China has been openly challenging Japan in the East China Sea for the past two years. In June 2022, Japan’s Ministry of Defense announced that three H-6 bombers crossed the Miyako Strait on June 23 from the East China Sea into the Pacific Ocean before turning around and returning along a similar path, as previously reported by EurAsian Times.

Abhijit Iyer-Mitra, a senior fellow at the Institute of Peace and Conflict Studies and a defense expert, thinks it is more business-oriented than a geopolitical decision from Tokyo.

He told the EurAsian Times, “One needs to understand that Europe, Japan, Israel, Australia, and America function as a fully interoperable market. In that sense, everything is NATO standard, NATO interoperable.

So, this is not from a geopolitical angle but a purely market-oriented view where Japanese defense industrial strength vis a vis Lockheed Martin or Boeing is too little. However, suppose you pull resources together with the UK or others.
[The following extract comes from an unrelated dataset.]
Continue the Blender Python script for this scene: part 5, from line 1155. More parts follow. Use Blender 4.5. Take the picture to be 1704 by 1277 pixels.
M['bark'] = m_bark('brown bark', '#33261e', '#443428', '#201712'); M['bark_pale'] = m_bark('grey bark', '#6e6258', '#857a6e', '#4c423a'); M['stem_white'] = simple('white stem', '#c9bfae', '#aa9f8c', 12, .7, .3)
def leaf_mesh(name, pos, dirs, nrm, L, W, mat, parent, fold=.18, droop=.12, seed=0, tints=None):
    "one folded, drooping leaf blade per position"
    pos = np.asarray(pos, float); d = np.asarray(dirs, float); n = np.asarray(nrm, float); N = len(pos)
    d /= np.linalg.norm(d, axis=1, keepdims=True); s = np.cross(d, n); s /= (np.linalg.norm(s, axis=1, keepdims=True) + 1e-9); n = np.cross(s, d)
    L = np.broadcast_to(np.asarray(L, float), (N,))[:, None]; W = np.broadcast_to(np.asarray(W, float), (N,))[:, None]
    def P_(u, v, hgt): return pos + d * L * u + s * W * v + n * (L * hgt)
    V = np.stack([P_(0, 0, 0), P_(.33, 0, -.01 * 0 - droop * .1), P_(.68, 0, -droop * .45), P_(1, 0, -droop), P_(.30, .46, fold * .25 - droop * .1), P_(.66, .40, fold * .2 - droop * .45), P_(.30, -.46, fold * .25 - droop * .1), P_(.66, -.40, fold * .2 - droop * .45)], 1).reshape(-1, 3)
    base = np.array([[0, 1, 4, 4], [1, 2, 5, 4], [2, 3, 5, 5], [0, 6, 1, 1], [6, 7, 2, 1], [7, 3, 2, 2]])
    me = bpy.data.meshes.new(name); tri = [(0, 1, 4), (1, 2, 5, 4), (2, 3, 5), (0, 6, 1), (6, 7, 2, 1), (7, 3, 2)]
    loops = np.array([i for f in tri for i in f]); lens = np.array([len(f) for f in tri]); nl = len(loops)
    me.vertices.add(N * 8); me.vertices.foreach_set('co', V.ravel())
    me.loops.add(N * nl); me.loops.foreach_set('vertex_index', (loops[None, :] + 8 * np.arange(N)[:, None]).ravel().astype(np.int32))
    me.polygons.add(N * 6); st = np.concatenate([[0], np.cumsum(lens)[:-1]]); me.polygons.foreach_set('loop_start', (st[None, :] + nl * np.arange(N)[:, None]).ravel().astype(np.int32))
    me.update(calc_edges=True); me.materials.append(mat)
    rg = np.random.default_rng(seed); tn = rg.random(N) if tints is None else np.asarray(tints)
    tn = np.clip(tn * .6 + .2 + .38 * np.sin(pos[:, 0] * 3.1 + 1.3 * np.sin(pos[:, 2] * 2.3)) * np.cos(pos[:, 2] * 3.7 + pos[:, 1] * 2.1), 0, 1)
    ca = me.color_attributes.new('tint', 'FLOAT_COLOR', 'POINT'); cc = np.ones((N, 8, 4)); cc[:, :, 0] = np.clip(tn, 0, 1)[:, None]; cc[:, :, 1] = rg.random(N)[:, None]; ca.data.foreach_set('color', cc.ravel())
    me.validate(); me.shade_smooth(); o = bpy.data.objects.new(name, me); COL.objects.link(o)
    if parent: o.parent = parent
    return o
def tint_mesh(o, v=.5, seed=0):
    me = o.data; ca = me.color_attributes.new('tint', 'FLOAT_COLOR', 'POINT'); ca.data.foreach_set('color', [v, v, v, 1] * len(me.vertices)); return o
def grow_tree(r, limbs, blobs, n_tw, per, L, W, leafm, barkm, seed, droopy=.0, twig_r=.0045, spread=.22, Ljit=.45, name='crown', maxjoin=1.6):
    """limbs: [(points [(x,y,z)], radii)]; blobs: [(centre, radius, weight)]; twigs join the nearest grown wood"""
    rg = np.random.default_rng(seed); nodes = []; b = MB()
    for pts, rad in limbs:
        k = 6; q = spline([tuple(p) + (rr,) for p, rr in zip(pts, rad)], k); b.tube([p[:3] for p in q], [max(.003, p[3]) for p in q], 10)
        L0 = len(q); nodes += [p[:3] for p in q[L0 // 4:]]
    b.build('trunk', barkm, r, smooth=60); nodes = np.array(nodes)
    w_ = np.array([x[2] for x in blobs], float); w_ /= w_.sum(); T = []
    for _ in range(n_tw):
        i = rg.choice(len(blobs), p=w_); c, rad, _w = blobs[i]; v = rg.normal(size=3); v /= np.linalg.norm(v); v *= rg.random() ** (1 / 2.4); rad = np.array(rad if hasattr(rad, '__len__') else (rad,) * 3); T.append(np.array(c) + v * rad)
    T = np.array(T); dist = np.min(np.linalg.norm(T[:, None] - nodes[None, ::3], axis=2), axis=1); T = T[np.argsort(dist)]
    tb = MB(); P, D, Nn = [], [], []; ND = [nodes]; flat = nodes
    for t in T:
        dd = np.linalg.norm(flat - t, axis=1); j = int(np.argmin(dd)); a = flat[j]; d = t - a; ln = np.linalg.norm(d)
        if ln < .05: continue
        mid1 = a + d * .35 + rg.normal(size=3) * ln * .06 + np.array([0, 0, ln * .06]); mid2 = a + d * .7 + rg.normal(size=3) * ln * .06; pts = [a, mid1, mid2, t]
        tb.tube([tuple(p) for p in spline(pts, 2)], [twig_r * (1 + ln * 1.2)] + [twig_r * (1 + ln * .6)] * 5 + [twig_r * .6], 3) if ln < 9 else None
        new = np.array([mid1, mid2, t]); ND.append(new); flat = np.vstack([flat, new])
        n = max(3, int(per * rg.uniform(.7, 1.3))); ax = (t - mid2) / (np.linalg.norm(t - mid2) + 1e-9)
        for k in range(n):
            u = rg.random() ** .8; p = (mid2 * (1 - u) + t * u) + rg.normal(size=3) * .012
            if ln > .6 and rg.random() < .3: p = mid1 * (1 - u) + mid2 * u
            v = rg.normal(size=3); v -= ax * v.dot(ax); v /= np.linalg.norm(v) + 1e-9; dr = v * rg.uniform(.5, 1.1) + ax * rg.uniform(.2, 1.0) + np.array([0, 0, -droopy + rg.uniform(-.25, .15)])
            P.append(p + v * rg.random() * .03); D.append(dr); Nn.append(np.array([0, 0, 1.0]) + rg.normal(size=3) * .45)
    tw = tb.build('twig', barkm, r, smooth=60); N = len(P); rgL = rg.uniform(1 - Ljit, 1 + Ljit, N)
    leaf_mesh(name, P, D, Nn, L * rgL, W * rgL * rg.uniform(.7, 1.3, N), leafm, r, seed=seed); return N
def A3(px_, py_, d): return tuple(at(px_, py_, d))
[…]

In that case, you are dealing with equals, and your negotiating and bargaining power and the ability to get work share increases drastically. So, that’s what they are looking at.”

The collaboration offers Japanese companies prohibited from exporting weapons until 2014 a chance to gain access to international markets and European technology with perhaps fewer limitations than those imposed by Washington.

In May, Japan announced that it was ready to export its fighter jets to 12 countries in a massive policy change. It could potentially bank on this to market its futuristic fighter as well.

The fighter will still require some American components, such as communications and data connectivity. However, that should not be a problem, given that Japan and the UK have access to most American military classified technology.

While Japan has been mulling the development of a next-generation fighter jet for several years, the Russian invasion of Ukraine and China’s increased hostility in the East Asian region has significantly expedited that process.